En janvier, des enseignants avaient fait état d’incidents lors des minutes de silence en mémoire des victimes des attentats, et plusieurs actes d’apologie du terrorisme avaient même été recensés.

Tout en condamnant les attentats, certains jeunes de culture musulmane, surreprésentés dans les quartiers populaires, avaient continué d’exprimer leurs réserves envers Charlie Hebdo, qui avait à plusieurs reprises publié des caricatures du prophète Mahomet.

S’en était suivi un débat sur cette « Autre France » – titre d’un article de Une du New York Times.

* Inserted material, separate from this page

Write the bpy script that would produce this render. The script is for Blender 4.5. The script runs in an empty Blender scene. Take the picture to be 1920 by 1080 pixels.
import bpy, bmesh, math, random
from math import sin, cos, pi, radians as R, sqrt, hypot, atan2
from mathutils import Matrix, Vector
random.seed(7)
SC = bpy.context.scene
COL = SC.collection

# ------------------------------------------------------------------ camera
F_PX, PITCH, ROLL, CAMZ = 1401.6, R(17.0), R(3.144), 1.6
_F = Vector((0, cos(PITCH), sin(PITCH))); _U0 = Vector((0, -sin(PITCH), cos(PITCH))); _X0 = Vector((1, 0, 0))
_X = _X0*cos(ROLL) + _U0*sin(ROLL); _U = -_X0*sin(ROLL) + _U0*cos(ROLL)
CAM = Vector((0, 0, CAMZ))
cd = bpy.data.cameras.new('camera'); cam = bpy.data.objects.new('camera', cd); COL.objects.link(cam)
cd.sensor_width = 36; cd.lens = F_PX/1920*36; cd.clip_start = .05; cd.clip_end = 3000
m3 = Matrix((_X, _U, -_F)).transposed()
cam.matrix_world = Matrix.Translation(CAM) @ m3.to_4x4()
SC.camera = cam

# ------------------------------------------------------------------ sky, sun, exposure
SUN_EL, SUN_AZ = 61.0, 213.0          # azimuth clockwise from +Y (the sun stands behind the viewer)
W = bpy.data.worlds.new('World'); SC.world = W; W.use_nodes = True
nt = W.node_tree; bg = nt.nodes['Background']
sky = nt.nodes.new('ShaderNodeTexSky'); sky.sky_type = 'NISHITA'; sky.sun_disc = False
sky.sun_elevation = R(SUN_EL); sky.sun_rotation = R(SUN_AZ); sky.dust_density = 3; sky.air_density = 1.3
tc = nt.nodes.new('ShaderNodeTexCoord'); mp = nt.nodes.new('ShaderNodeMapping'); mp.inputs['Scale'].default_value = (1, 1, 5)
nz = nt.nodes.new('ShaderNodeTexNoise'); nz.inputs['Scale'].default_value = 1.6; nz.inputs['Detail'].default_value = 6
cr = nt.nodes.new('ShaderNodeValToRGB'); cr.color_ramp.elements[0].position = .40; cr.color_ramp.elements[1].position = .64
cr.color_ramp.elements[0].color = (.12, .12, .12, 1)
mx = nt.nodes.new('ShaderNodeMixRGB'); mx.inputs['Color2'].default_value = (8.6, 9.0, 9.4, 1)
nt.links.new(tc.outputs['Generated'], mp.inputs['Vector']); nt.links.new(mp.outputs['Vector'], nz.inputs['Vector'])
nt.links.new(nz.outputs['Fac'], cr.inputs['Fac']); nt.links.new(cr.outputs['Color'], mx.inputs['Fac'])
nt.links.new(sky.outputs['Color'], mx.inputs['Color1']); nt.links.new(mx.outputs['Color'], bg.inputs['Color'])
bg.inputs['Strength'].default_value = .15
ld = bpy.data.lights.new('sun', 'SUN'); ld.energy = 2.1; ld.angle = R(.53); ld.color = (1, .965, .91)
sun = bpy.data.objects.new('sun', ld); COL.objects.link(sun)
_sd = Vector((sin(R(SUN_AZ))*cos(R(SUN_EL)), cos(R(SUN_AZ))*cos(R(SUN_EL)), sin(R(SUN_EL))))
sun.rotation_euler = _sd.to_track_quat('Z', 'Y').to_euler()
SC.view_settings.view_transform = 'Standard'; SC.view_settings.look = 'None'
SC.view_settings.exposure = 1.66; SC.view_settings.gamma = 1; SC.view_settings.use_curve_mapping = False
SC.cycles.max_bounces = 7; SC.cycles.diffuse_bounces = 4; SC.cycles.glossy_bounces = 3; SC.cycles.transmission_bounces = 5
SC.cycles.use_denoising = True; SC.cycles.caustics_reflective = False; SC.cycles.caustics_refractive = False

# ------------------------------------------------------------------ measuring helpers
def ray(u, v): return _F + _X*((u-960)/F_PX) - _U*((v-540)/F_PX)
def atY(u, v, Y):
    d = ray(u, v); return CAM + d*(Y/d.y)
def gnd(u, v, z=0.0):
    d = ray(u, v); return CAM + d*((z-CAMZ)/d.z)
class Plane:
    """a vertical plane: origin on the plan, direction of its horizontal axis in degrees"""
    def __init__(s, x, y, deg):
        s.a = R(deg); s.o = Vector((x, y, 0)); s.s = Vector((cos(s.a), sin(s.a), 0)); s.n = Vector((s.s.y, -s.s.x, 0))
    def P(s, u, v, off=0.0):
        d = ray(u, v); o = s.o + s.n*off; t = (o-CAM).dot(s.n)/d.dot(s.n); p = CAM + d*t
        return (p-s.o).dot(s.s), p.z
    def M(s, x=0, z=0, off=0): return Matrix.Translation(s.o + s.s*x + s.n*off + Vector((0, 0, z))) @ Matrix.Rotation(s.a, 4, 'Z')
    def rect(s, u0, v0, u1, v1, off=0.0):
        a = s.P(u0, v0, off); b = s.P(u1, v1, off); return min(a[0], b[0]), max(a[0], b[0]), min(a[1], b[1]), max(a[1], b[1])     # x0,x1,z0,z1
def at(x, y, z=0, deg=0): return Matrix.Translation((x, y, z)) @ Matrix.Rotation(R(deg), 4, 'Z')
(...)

Le Premier ministre Manuel Valls, avait même mis en avant la nécessité de lutter contre un « apartheid social, territorial et ethnique » dans le pays.

Alors forcément, le 13 novembre, les jeunes des quartiers « ont craint qu’on leur renvoie une nouvelle fois dans la figure l’image du jeune de banlieue, comme s’ils étaient impliqués dans ces attentats alors qu’ils n’y sont pour rien et qu’ils les désapprouvent », rapporte Luc, éducateur depuis 30 ans dans ces quartiers.

De nombreux professeurs d’établissements difficiles ont souligné l’attention des adolescents lors des discussions et de la minute de silence organisée le lundi 16 novembre, premier jour d’école après les attentats.

« Pour beaucoup de jeunes de culture musulmane, pouvoir dire +je condamne ces actes mais je ne suis pas Charlie+, en janvier, était difficilement audible. C’était perçu comme un acte de défiance, une trahison à la nation et à l’unité nationale », déclare Fabien Truong, sociologue et ancien enseignant en banlieue parisienne.

Avec les attentats de novembre, ils se sentent bien plus concernés et il leur est plus facile de dire « Je suis Paris », ajoute M. Truong, auteur de « Jeunesses françaises, bac+5 en banlieue ».

Dans la salle de concerts du Bataclan et aux terrasses parisiennes, « c’est une certaine jeunesse qui a été touchée. Mais les bars et les concerts représentent la culture hédoniste, et les jeunes de banlieue, comme d’ailleurs, sont en plein dans cette culture-là », souligne le sociologue. « Le vendredi soir, tous les jeunes Français se demandent: +Où sort-on ce soir?+ ».